ろく

縄文にハマる人々のろくのレビュー・感想・評価

縄文にハマる人々(2018年製作の映画)
3.5
わからないから楽しい。でも危険だ。

実は山内丸山遺跡を観に青森に行ったことがある。行ってまずあまりの物見胡坐の大きさに吃驚した。そしてこの時代が現在よりもずっとずっと長いことにいろいろと考えたものだ。確かにそれは妄想広がるわぁと行って感じたのを覚えている。ついでに木造にいき、土偶の駅も観、ついでに近くのしゃこちゃん温泉(遮光器土偶のねたね)にも入ってすっかり当時「縄文」を満喫した。

縄文という長い時間を語るにはこの映画が短すぎるかもしれない。それほど縄文は「長くて」「謎に満ちている」。だからみんな勝手なことを思う。この映画でもそうでみんな「勝手に」縄文を夢想する。

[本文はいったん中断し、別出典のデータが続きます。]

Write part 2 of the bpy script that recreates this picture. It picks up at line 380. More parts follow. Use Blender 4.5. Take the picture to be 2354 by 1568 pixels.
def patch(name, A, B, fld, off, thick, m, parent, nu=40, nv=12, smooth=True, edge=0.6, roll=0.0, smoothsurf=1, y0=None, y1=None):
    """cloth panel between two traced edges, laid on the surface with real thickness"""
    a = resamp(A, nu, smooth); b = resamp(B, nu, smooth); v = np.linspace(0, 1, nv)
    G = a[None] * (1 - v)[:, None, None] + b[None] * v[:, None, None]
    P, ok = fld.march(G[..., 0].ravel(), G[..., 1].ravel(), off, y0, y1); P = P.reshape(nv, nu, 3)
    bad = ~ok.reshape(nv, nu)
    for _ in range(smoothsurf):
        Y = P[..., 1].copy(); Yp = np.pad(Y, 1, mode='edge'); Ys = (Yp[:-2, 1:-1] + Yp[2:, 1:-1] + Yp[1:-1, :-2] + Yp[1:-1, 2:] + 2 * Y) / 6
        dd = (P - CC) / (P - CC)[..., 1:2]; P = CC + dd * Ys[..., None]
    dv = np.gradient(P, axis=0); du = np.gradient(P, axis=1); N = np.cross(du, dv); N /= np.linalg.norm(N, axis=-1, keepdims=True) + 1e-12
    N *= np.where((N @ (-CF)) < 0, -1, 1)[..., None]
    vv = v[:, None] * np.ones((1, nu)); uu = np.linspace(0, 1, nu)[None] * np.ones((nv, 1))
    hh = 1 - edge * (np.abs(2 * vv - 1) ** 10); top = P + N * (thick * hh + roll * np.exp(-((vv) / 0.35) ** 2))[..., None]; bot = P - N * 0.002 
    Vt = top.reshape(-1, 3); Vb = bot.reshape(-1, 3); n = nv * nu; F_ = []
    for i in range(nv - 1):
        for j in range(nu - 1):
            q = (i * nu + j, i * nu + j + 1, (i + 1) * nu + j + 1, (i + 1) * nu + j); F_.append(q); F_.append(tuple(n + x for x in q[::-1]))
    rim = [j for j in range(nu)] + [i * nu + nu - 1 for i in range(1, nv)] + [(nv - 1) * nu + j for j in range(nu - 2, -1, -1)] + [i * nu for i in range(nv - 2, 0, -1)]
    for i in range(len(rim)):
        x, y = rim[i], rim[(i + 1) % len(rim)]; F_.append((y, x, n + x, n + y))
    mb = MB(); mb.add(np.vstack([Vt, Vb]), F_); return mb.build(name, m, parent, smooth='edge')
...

それは楽しいなぁと観ながら感じるとともに少し怖いと思う時もあった。この映画でもそうだけど縄文を「勝手に解釈する」人に溢れている人がたくさんいる。それは少し怖いことでないかい。だって「今の自分」(あるいは意見)を肯定するために縄文は使いがってがいいということなんだから。「日本人は~」「ほんとの自然とは~」「生きるとは~」「人生とは~」そんなことを「わからないことからわかることだけを抽出」して語るのはたやすい。歴史は時に自己肯定をするプロパガンダになってしまう。それを縄文の「わからない」が補強する。

だからか北海道大学の教授の言葉はすんなりと自分の中にはいった。教授は「わからないことを無理にわかるようにしてはいけない」と語る。それは大事だ。歴史を自分を(あるいは世界を)肯定/否定するための道具としてはいけないということ。その言葉を聞いただけでも僕は満足。

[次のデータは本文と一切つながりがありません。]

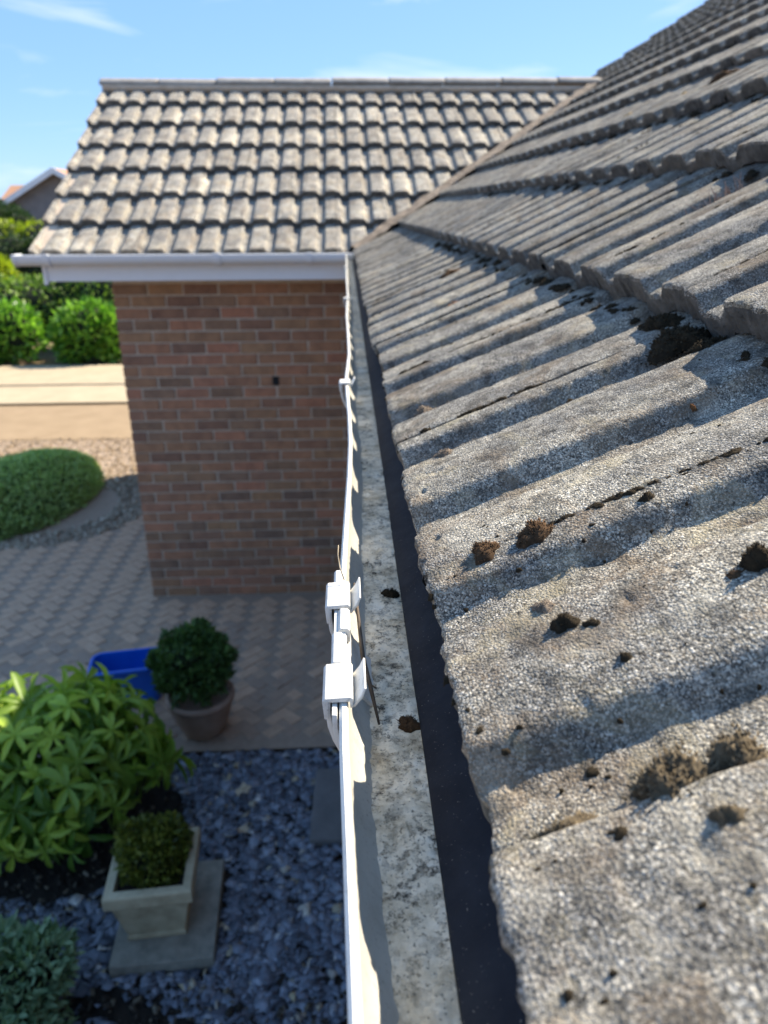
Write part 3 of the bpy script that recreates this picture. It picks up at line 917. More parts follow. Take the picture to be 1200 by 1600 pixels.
# wing gutter along the front
zg = CZ - .252
def wsec(x):
    out = [(4.7465 - (RG + .0018) * math.cos(rad(180 * k / 16)), -(RG + .0018) * math.sin(rad(180 * k / 16))) for k in range(17)]
    inn = [(4.7465 - (RG - .0004) * math.cos(rad(180 * k / 16)), -(RG - .0004) * math.sin(rad(180 * k / 16))) for k in range(17)][::-1]
    fr = 4.7465 - RG
    lip = [(fr + .002, .0), (fr + .0035, .0045), (fr - .001, .0075), (fr - .0055, .004), (fr - .0045, 0)]
    pts = out + inn + lip
    return [(x, p, zg + q_) for p, q_ in pts]
xs = np.linspace(-1.925, .05, 30)
secs = [wsec(x) for x in xs]
wgut = MB().sweep(secs[0], secs).build('gutter', MT['pvc_wing'], house)
for p in wgut.data.polygons: p.use_smooth = True
wgut.data.set_sharp_from_angle(angle=rad(50))
setp(wgut, 'clean white half-round gutter along the wing eaves')
def wband(name, x0, x1, t):
    pts = [(4.7465 - (RG + .0022 + t) * math.cos(rad(-4 + 188 * k / 16)), -(RG + .0022 + t) * math.sin(rad(-4 + 188 * k / 16))) for k in range(17)]
    pts += [(4.7465 - (RG + .0019) * math.cos(rad(-4 + 188 * k / 16)), -(RG + .0019) * math.sin(rad(-4 + 188 * k / 16))) for k in range(17)][::-1]
    mb = MB().sweep(pts, [[(x, p, zg + q_) for p, q_ in pts] for x in (x0, x1)])
    fr = 4.7465 - RG
    mb.box(x0, x1, fr - .012, fr + .012, zg + .004, zg + .012)
    mb.build(name, MT['pvc_wing'], wgut, .0012)
wband('gutter_clip', -1.755, -1.725, .005)
wband('gutter_union', -.775, -.735, .006)
wband('gutter_clip', -.225, -.195, .005)
# end cap
pts = [(4.7465 - (RG + .005) * math.cos(rad(180 * k / 16)), -(RG + .005) * math.sin(rad(180 * k / 16))) for k in range(17)] + [(4.7465 + RG + .003, .009), (4.7465 - RG - .006, .009)]
MB().sweep(pts, [[(x, p, zg + q_) for p, q_ in pts] for x in (-1.938, -1.918)]).build('end_cap', MT['pvc_wing'], wgut, .0015)

# ------------------------------------------------------------------ moss on the roof
def set_tint(me, vals):
    a = me.attributes.new('tint', 'FLOAT', 'POINT'); a.data.foreach_set('value', np.asarray(vals, np.float32))

def moss_arrays(r, h, seed, nsp=170, spike=.18, elong=1.0):
    """low cushion with many short shoots standing out of it; z up"""
    rg = np.random.default_rng(seed)
    n_a, n_r = (22, 8) if r > .0045 else (10, 3)
    V, T_, tint = [], [], []
    for i in range(n_r + 1):
        f = i / n_r
        for j in range(n_a):
            a = 2 * math.pi * j / n_a
            rr = r * f * (1 + .22 * math.sin(2 * a + seed) + .16 * math.sin(3 * a + seed * 2.3) + .12 * math.sin(5 * a + seed * 1.7) + .08 * math.sin(8 * a + seed * .6))
            zz = h * (1 - f ** 1.9) ** .85 * (1 + .9 * float(fbm(np.array(rr * math.cos(a) / r * 3.0), np.array(rr * math.sin(a) / r * 2.4), seed + 2, 2))) - (.0015 if i == n_r else 0)
            V.append((rr * math.cos(a) * elong, rr * math.sin(a), zz)); tint.append(.12 + .3 * max(0, zz / h) * .6)
    Q = []
    for i in range(n_r):
        for j in range(n_a):
            k = (j + 1) % n_a
            Q.append((i * n_a + j, (i + 1) * n_a + j, (i + 1) * n_a + k, i * n_a + k))
    V = np.array(V); b = len(V); tint = list(tint)
    pick = rg.integers(n_a, len(V), nsp)
    P = V[pick] + rg.normal(0, r * .09, (nsp, 3)) * [1, 1, .25]
    up = P.copy(); up[:, 2] = up[:, 2] + h * .8; up /= np.linalg.norm(up, axis=1)[:, None] + 1e-9
    up = up + rg.normal(0, .38, (nsp, 3)); up /= np.linalg.norm(up, axis=1)[:, None]
    ln = r * spike * rg.uniform(.6, 1.5, nsp)
    wd = r * .055
    s1 = np.cross(up, rg.normal(0, 1, (nsp, 3))); s1 /= np.linalg.norm(s1, axis=1)[:, None]; s2 = np.cross(up, s1)
    base = P - up * (ln * .4)[:, None]
    A = base + s1 * wd; B = base - s1 * wd * .5 + s2 * wd * .87; C_ = base - s1 * wd * .5 - s2 * wd * .87; D_ = P + up * ln[:, None]
    SV = np.stack([A, B, C_, D_], 1).reshape(-1, 3)
    o = b + np.arange(nsp) * 4
    T_ = np.concatenate([np.c_[o, o + 1, o + 3], np.c_[o + 1, o + 2, o + 3], np.c_[o + 2, o, o + 3]])
    st = rg.uniform(.35, 1.0, nsp)
    tint += list(np.stack([st * .25, st * .25, st * .25, st], 1).ravel())
    return np.concatenate([V, SV]), np.array(Q), T_, np.array(tint)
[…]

そうそう、映画としてはちょっと文字が小さく読み難いのが難点。見せようという気力あるのかなぁと思って見ていた。あれでは読んでいるうちに次に行ってしまうよ。ナレーションのコムアイはいい感じだ(あの物憂げな感じとともに)。あれくらいぼそぼそって喋るほうが僕は好き。

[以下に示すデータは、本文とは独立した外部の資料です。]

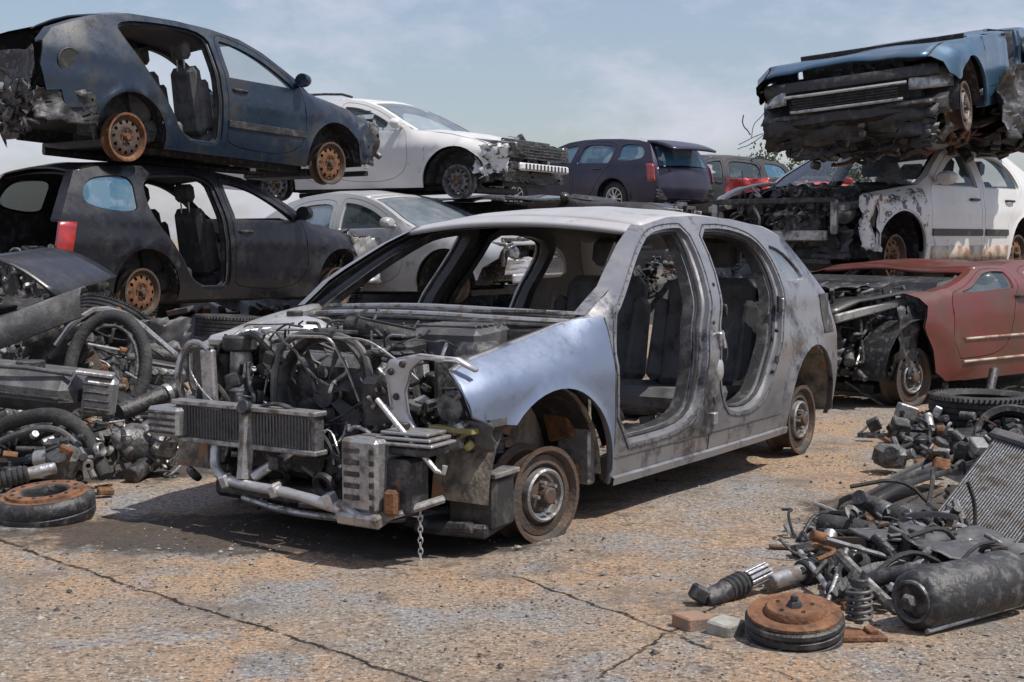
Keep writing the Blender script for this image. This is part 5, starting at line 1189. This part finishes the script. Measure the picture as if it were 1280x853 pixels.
piece('rusty_plate', 'brown rusty strip under the lower right corner of the radiator', 'plate', lambda m: m.box(at(1232, 702, 5.05), (.22, .05, .04), (0, .05, .1), 0, b=.005), 'rust')
piece('plastic_cover', 'folded dark plastic cover behind the silencer by the radiator', 'cover', lambda m: crumple(m, at(1150, 0, 4.8).x, at(1280, 0, 4.8).x, 4.55, 4.95, .10, 5, .08, 0, 'xy', 10), 'grey plastic', solid=.006)
rd = random.Random(15); pts = []
for i in range(46):
    py_ = rd.uniform(560, 770); px_ = rd.uniform(1105, 1290) if py_ < 650 else rd.uniform(1040, 1280); d_ = 2034/(py_-297); q = at(px_, py_, d_); q.z = rd.uniform(.03, .09); pts.append(q)
scatter(pts, 'the right heap', 16, {'finned radiator top': at(1220, 560, 6.3), 'foot of the finned radiator': at(1165, 655, 5.5), 'exhaust silencer': at(1200, 740, 4.4), 'small wheel hub': at(1142, 690, 4.9), 'folded steel bracket': at(1095, 690, 4.9), 'smooth dark cylinder': at(1060, 662, 5.2), 'two dark plastic channels': at(1130, 600, 6.3), 'coil spring': at(1073, 760, 4.2), 'curved black control arm': at(1110, 712, 4.5)}, .9)
pts = [V((3.3+rd.uniform(-.8, .5), 8.9+rd.uniform(-.9, 1.2), rd.uniform(.03, .12))) for i in range(18)]
scatter(pts, 'the scrap beside the big tyre', 18, {'near side of the big tyre': V((2.9, 8.0, .05)), 'left side of the big tyre': V((2.5, 8.8, .05)), 'far side of the big tyre': V((3.2, 9.6, .1)), 'brick near the red car': at(1150, 522, 8.6)}, 1.2)

# ---------------------------------------------------------------- a tree beyond the yard
def tree(name, label, x, y, h, seed):
    rd = random.Random(seed); root = thing(name, label, 'tree', (x, y, 0), group='trees beyond the yard'); m = MB()
    m.tube([(0, 0, 0), (.05, .05, h*.4), (0, .1, h*.8)], [.16, .12, .05], 0, 8)
    cl = []
    for i in range(14):
        a = rd.uniform(0, 6.28); e = V((cos(a)*rd.uniform(.5, 1.6), sin(a)*rd.uniform(.5, 1.6), h*rd.uniform(.55, 1))); m.tube([(0, .05, h*.4), e*.6+V((0, 0, h*.2)), e], [.06, .03, .012], 0, 5); cl.append(e)
    m.build('trunk', 'bark', root); L_ = MB()
    for e in cl:
        for k in range(420):
            d = V([rd.gauss(0, 1) for _ in range(3)])*.30; c = e+d; s_ = rd.uniform(.04, .09); q = Euler([rd.uniform(0, 6) for _ in range(3)]).to_matrix()
            L_.add([c+q @ V(p)*s_ for p in ((-1, 0, 0), (0, -.5, 0), (1, 0, 0), (0, .5, 0))], [(0, 1, 2, 3)])
    L_.build('crown', 'leaf', root, sm=0)
tree('leafy_tree', 'olive green tree peeping out left of the white car bonnet', 9.2, 46, 3.5, 2)
tree('leafy_tree', 'olive green tree hidden mostly by the right stack of cars', 11.6, 48, 3.2, 3)

# the navy car's empty round tail lamp socket; inner shade is a black disc
def f(m):
    c = c2.P(-.62, .86, -1, -.004)
    m.lathe([(.085, -.03), (.10, 0), (.115, .004), (.12, 0)], M=Matrix.Translation(c) @ Matrix.Rotation(pi/2, 4, 'X') @ Matrix.Diagonal((1, .9, 1, 1)), mi=1, n=28); m.lathe([(0, .003), (.1, .003)], M=Matrix.Translation(c) @ Matrix.Rotation(pi/2, 4, 'X') @ Matrix.Diagonal((1, .9, 1, 1)), mi=0, n=28)
hb('shaded_lamp_socket', f, ['rubber', 'dark metal'], c2.root)
def f(m):
    P = []
    for z_, dx in ((.44, .03), (.41, .09), (.36, .10), (.33, .07), (.32, -.02)): P.append([V((3.22+dx-.2*abs(v/.75)**3, v, z_+.012*noise.noise(V((v*6, z_*9, 2))))) for v in [-.76+i*.08 for i in range(20)]])
    m.grid(P)
hb('front_bumper', f, 'dark plastic', c8.root, solid=.02)
def f(m): clutter(m, (2.5, -.6, .30), (3.1, .6, .72), 70, 66, (0, 0, 1, 2), 1); m.box((2.8, 0, .5), (.6, 1.1, .3), mi=2, b=.04)
hb('engine', f, JM, c8.root)
def f(m):
    clutter(m, (3.02, -.66, .12), (3.26, .66, .36), 90, 67, (0, 0, 1, 2, 5), .7)
    m.box((3.2, 0, .30), (.06, 1.2, .07), mi=3, b=.01)
hb('crash_parts', f, JM, c8.root)
def f(m): crumple(m, -.5, .65, .06, .30, 3.16, 6, .14, 0, 'yz', 20)
hb('torn_undertray', f, 'dark plastic', c8.root, solid=.006)

# more dark pieces folded into the left heap, each a thing of its own
for i, (a, b_, d_, h_, mt, nm, lb) in enumerate(((30, 108, 7.9, .30, 'dark plastic', 'plastic_cover', 'wide crumpled black panel behind the smooth fuel tank'), (160, 232, 8.9, .26, 'grey plastic', 'plastic_cover', 'crumpled grey sheet beneath the violet estate doors'), (-20, 60, 6.7, .12, 'dark plastic', 'plastic_cover', 'crumpled black sheet under the fuel tank'), (196, 240, 7.6, .25, 'dark metal', 'metal_plate', 'upright dark plate beside the crash box of the central shell'))):
    x0, x1 = at(a, 400, d_).x, at(b_, 400, d_).x; z0 = at(60, (440, 425, 540, 520)[i], d_).z
    piece(nm, lb, 'panel', lambda m: crumple(m, x0, x1, max(.03, z0-h_/2), z0+h_/2, d_, 60+i, .10, 0, 'xz', 14), mt, solid=.008)
piece('cylinder_head', 'cast cylinder head lying between the ribbed hose and the wing rail', 'engine part', lambda m: (m.box(at(205, 470, 7.6), (.22, .12, .10), (.1, .2, .3), 0, b=.012), [m.cyl(at(205, 470, 7.6)+V((-.07+k*.045, -.07, .02)), at(205, 470, 7.6)+V((-.07+k*.045, -.10, .03)), .016, 1, 10) for k in range(4)], m.box(at(205, 470, 7.6)+V((0, 0, .06)), (.20, .10, .03), (.1, .2, .3), 2, b=.008)), ['cast metal', 'bare metal', 'dark plastic'])
# rear lamp recess, loom and fuel flap on the central shell
def f(m): m.grid([[hero.P(-.20-.036*i, z, 1, d) for z, d in ((.74, .0), (.745, -.004), (.80, -.003+.012*noise.noise(V((i*.9, 1., 0)))), (.87, -.003+.012*noise.noise(V((i*.9, 5., 0)))), (.95, -.004), (.955, 0))] for i in range(6)])
hb('lamp_recess', f, 'dark plastic')
def f(m):
    m.tube([hero.P(1.23, 1.0, 1, .05), hero.P(1.26, .8, 1, .03), hero.P(1.30, .62, 1, .05), hero.P(1.40, .45, 1, .04), hero.P(1.7, .43, 1, .06)], .007, 0, 6, sm=2); m.tube([hero.P(1.12, .85, 1, .03), hero.P(1.16, .74, 1, -.02), hero.P(1.15, .64, 1, .03)], .005, 0, 6, sm=2)
    m.tube([hero.P(.60, .60, 1, .04), hero.P(.50, .76, 1, .03), hero.P(.43, .9, 1, .05)], .006, 0, 6, sm=2)
hb('wiring', f, 'wire')
def f(m):   # double flange along the jambs
    for poly in (hero.T['fdoor'], hero.T['rdoor']):
        q = dens(shrink(poly, -.020), .05); m.tube([hero.P(a[0], a[1], 1, -.001) for a in q]+[hero.P(q[0][0], q[0][1], 1, -.001)], .0035, 0, 5, cap=False)
hb('jamb_flange', f, 'dark metal')
# what carries the blue car: crushed frame and sump resting on the white roof
def f(m):
    m.box((2.2, .15, .14), (1.5, .9, .10), (0, .04, 0), 0, b=.03); m.box((1.2, .1, .10), (.9, 1.2, .08), mi=0, b=.02); clutter(m, (1.2, -.6, -.04), (3.05, .7, .22), 120, 91, (0, 0, 1, 2, 4), 1.1)
    m.tube([(3.0, -.6, .12), (2.4, -.5, .02), (1.6, -.4, .0), (.6, -.4, .05)], .05, 0, 8, sm=1); m.tube([(3.0, .5, .10), (2.4, .45, .0), (1.6, .4, -.02), (.6, .4, .05)], .05, 0, 8, sm=1)
hb('sump_guard', f, JM, c8.root)
def f(m): crumple(m, .9, 2.0, -.05, .55, .95, 16, .16, 0, 'xz', 22)
hb('torn_side', f, 'dark metal', c8.root, solid=.006)

# chunkier parts of the right heap and the packed engine bay
piece('drive_shaft', 'long steel drive shaft lying across the right heap behind the silencer', 'shaft', lambda m: (m.tube([at(1130, 650, 5.2), at(1270, 722, 4.7)], .018, 0, 12), corr(m, at(1130, 650, 5.2), at(1112, 642, 5.25), .042, 4, 1), m.cyl(at(1100, 636, 5.3), at(1112, 642, 5.25), .035, 2)), ['bare metal', 'rubber', 'cast metal'])
piece('exhaust_pipe', 'bent exhaust pipe curling between the radiator foot and the small hub', 'pipe', lambda m: m.tube([at(1030, 640, 5.7), at(1075, 622, 5.8), at(1120, 640, 5.6), at(1160, 668, 5.35)], .028, 0, 14, sm=2), 'rusty steel')
def f(m):
    c = at(1190, 715, 4.75); m.cyl(c-V((.07, 0, 0)), c+V((.06, -.02, .01)), .06, 0, 24); m.cyl(c+V((.06, -.02, .01)), c+V((.09, -.025, .012)), .045, 1, 20); m.box(c+V((0, 0, .07)), (.05, .05, .05), mi=0, b=.01)
    for i in range(10): a = 2*pi*i/10; m.box(c+V((-.075, .042*cos(a), .042*sin(a))), (.008, .012, .012), (a, 0, 0), 1, b=.002)
piece('alternator', 'round cast alternator above the silencer under the radiator corner', 'alternator', f, ['cast metal', 'dark metal'])
piece('shock_absorber', 'thin steel damper rod crossing the ribbed strut near the rusty disc', 'strut', lambda m: (m.cyl(at(1035, 735, 4.4), at(1000, 690, 4.75), .010, 1), m.cyl(at(1070, 742, 4.35), at(1035, 735, 4.4), .024, 0), ), ['dark metal', 'pale alloy'])
for i, (px_, py_, d_, sz, lb) in enumerate(((1215, 548, 7.0, .16, 'dark cast casing between the big tyre and the radiator top'), (1112, 588, 6.9, .13, 'dark cast casing at the left tip of the plastic channels'), (1255, 600, 6.6, .15, 'dark cast casing just behind the radiator'))):
    c = at(px_, py_, d_); c.z = .08
    def f(m): m.box(c, (sz*1.2, sz, sz*.8), (.2, .1*i, .5*i), 0, b=.025); m.cyl(c+V((0, -sz*.4, .02)), c+V((-.02, -sz*.8, .03)), sz*.28, 1, 18); m.cyl(c+V((sz*.5, 0, 0)), c+V((sz*.85, -.03, .02)), sz*.2, 0, 14)
    piece('gearbox', lb, 'casing', f, ['cast metal', 'dark metal'], group='cast casings in the right heap')
def f(m):
    clutter(m, (2.92, -.56, .32), (3.12, .40, .56), 60, 201, (0, 0, 2, 5, 3), .9); m.box((2.98, -.1, .40), (.12, .75, .14), mi=0, b=.03); m.box((3.0, .36, .66), (.12, .16, .20), (0, .1, .2), 2, b=.02)
    clutter(m, (2.7, -.6, .60), (3.06, -.2, .80), 40, 202, (0, 1, 2, 5), .7); clutter(m, (2.85, .28, .50), (3.08, .50, .84), 40, 203, (0, 1, 2, 3, 5), .6)
hb('gearbox', f, JM)
def f(m):
    for poly in (hero.T['fdoor'], hero.T['rdoor']):
        for p in dens(shrink(poly, -.012), .075): m.lathe([(0, .0015), (.0035, .0015), (.005, 0)], hero.P(p[0], p[1], 1, -.0005), hero.P(p[0], p[1], 1, -1)-hero.P(p[0], p[1], 1, 0), 0, 8)
hb('seam', f, 'dark metal')

# torn bodywork wedged between the blue car and the white roof
def f(m):
    a, b_ = at(1185, 190, 13.2), at(1300, 112, 13.4)
    crumple(m, a.x, b_.x, a.z, b_.z, 13.2, 71, .22, 0, 'xz', 22); crumple(m, a.x+.05, b_.x, 12.9, 14.1, a.z+.12, 72, .16, 0, 'xy', 18)
    clutter(m, (a.x, 12.9, a.z), (b_.x, 13.5, b_.z-.1), 90, 73, (0, 0, 1, 2, 4), 1.2)
piece('torn_bodywork', 'torn black bodywork wedged between the blue car and the white car roof', 'scrap', f, JM, solid=.006)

全体としては散漫な感じもする映画だけど(でもそれはそもそも縄文自体と言うのが散漫な時代だから仕方ないかもしれない)また山内丸山遺跡に行きたくなった。しゃこちゃん温泉にももう一回入りたい。ちなみに温泉にはいっていたとき地元の人たちの言葉が津軽弁で全く聞き取りできなかった。青森はひょっとして縄文の流れから独自の文化を継承しているのかもしれない(これが妄想です。良くない良くない)。